The Dia Art Foundation is the latest cultural institution to join the growing unionising movement.
A post on a newly created Instagram accountadvocating for the union states: “Dia Art Foundation was founded to help artists achieve visionary projects that might not otherwise be realised due to the scale or the scope. As workers at an institution committed to thoughtfully and deliberately supporting artists over the long term, we imagine a Dia that demonstrates the degree of care and support to the staff that maintains and enlivens its sites, locations and programming. We stake our claim in shaping the Dia of the future: a more transparent, equitable, diverse, accessible and ethical workplace.”

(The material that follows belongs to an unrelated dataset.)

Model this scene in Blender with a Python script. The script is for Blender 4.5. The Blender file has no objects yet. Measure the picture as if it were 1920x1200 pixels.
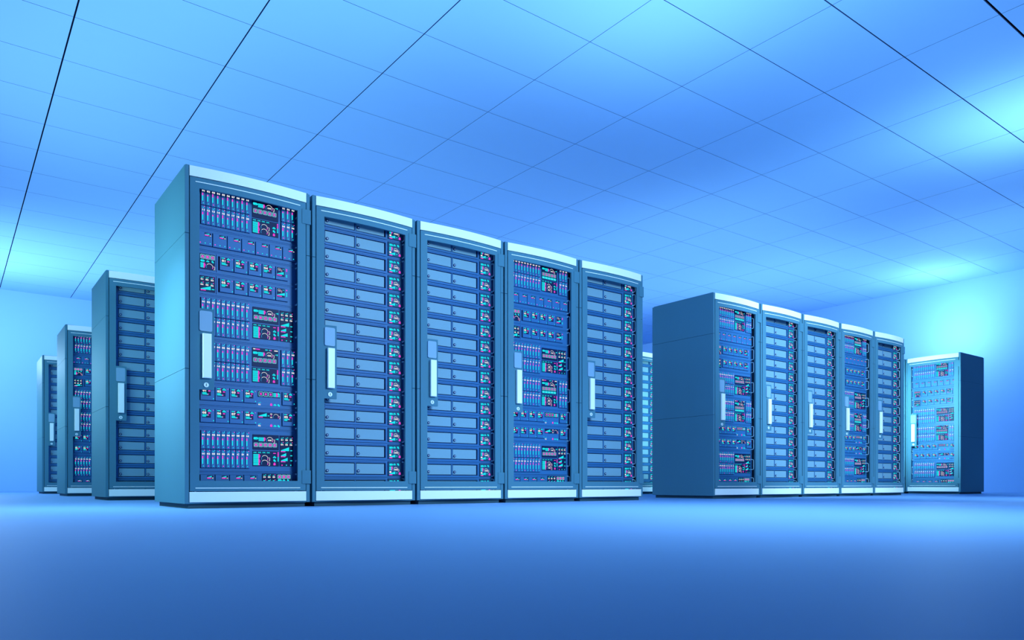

The United Auto Workers (UAW) released a press release today (18 July) further outlining the staff’s reasons for unionising, which includes low wages, job insecurity and lack of recognition. The union would consist of a combination of professional and non-professional staff at the Dia, totaling 135 full and part-time staff located in New York, Beacon, Long Island and New Mexico.

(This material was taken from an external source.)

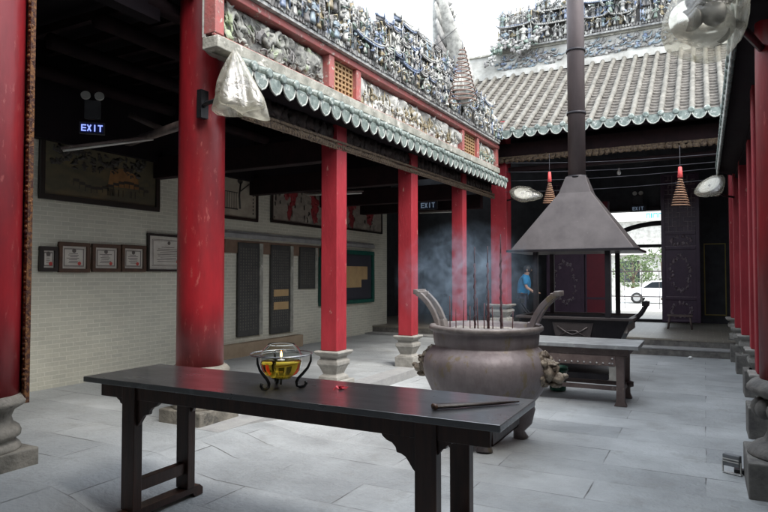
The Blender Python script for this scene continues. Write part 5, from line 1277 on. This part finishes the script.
# ------------------------------------------------------------------ light, camera
W=bpy.data.worlds.new('World'); S.world=W; W.use_nodes=True; N=W.node_tree.nodes; L=W.node_tree.links
bg=N['Background']; sk=N.new('ShaderNodeTexSky'); sk.sky_type='NISHITA'; sk.sun_disc=False
EL=54; AZ=118   # azimuth clockwise from +Y (north)
sk.sun_elevation=R(EL); sk.sun_rotation=R(AZ); sk.air_density=1.0; sk.dust_density=6.0; sk.ozone_density=1.0; sk.altitude=0
cn=N.new('ShaderNodeTexNoise'); cn.inputs['Scale'].default_value=2.2; cn.inputs['Detail'].default_value=5
wt=N.new('ShaderNodeTexCoord'); L.new(wt.outputs['Generated'],cn.inputs[0])
cc=N.new('ShaderNodeMapRange'); cc.inputs[1].default_value=.3; cc.inputs[2].default_value=.7; cc.inputs[3].default_value=4.2; cc.inputs[4].default_value=6.0; L.new(cn.outputs[0],cc.inputs[0])
cv=N.new('ShaderNodeVectorMath'); cv.operation='SCALE'; cv.inputs[0].default_value=(.91,.985,1.07); L.new(cc.outputs[0],cv.inputs['Scale'])
wm=N.new('ShaderNodeMix'); wm.data_type='RGBA'; wm.inputs[0].default_value=.85; L.new(sk.outputs[0],wm.inputs[6]); L.new(cv.outputs[0],wm.inputs[7])
L.new(wm.outputs[2],bg.inputs[0]); bg.inputs[1].default_value=.15
sun=bpy.data.lights.new('sun','SUN'); sun.energy=1.0; sun.angle=R(30); sun.color=(1,.97,.93); su=bpy.data.objects.new('sun',sun); COL.objects.link(su)
d=Vector((sin(R(AZ))*cos(R(EL)),cos(R(AZ))*cos(R(EL)),sin(R(EL)))); su.rotation_euler=d.to_track_quat('Z','Y').to_euler()
cam=bpy.data.cameras.new('camera'); co=bpy.data.objects.new('camera',cam); COL.objects.link(co); S.camera=co
cam.sensor_width=36; cam.lens=F/768*36; cam.clip_end=2000; cam.clip_start=.05
co.location=(0,0,H); co.rotation_euler=(pi/2+TH,0,PS)
S.render.engine='CYCLES'
S.view_settings.view_transform='Standard'; S.view_settings.look='None'; S.view_settings.gamma=1; S.view_settings.exposure=2.0
S.render.resolution_x=1024; S.render.resolution_y=683
S.cycles.max_bounces=10; S.cycles.diffuse_bounces=8; S.cycles.transparent_max_bounces=16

“We're very excited to be moving forward to the next step here, and we very much hope that Dia will not fight or contest this and that we'll be able to move forward with an election very quickly without interference from the employer and feel very confident about the election,” says Maida Rosenstein, the president of Local 2110 of the UAW.
She adds, “The issues that we hear from workers at Dia are certainly things that they can address through unionisation [such as] low pay and a lot of inequities in terms of pay, not being able to get full-time jobs, very precarious schedules and conditions altogether, lack of a career track, no pathway for being able to actually advance at all, and obviously concerns about maintaining benefits and fairness.”
Local 2110 UAW represents a number of arts and cultural institutions across the northeastern US including the Museum of Modern Art, the Solomon R. Guggenheim Museum, the Museum of Fine Arts, Boston, the Massachusetts Museum of Contemporary Art, the Whitney Museum of American Art, the Brooklyn Museum, Columbia University and others.
Over the last two years, staff at many museums and arts colleges and universities across the US have been organising in an effort to improve working conditions, get higher wages and more pathways to advancement, and better benefits through the formation of unions.
Dia's efforts come on the heels of a rally held last week through the Philadelphia Museum of Art's Union which drew over 1,000 people in an effort to bring attention to their contract negotiations that has been ongoing for the last 20 months. The next step for staff at Dia will be to vote in an election that they filed a petition for through the National Labor Relations Board.